The second and final track entitled 'Yesternow' is quite a different treat, though. It sends you back to the 'In a Silent Way' time, both stylistically and literally, since Miles decided to cut a part of 'Shhh/Peaceful' and paste it in the middle of 'Yesternow', yeah odd, but it suits well. The first half of this tune is quite gentle and hypnotic, a solid bass line going on and some wah-wah guitar and trumpet appearances. However, after the re-appearance of 'Shhh/Peaceful', the tune gets groovier with a change of bass line, but still the song is rather calm in 'rock' terms. Definitely this doesn't stand up to the standards of the opener, though it's decent by its own means, but it could have been much better.

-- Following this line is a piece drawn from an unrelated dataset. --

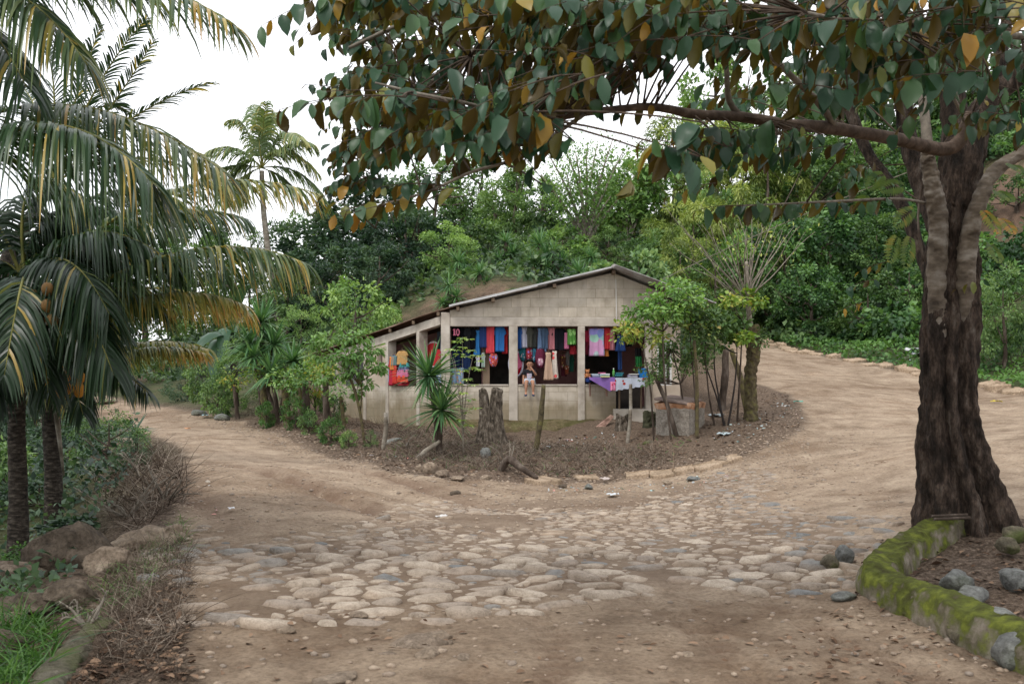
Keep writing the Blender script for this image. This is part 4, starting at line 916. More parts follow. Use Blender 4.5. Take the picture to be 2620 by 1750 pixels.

Not a masterpiece, that's clear because one half of the album isn't really great and the first half is actually a jam, but what a jam it is! It's such a jam that it makes the album worth of buying alone. Of course, if you're one of those who has been "fooled" when they told you that 'Bitches Brew' and 'In a Silent Way' were jazz rock albums, this album will cure your sorrow.

4 stars, not less nor more. An excellent "rock jazz" addition to any prog rock or jazz rock music collection. An essential album if you're a fan of long rock jams, this album is one of the many unique releases by Miles Davis.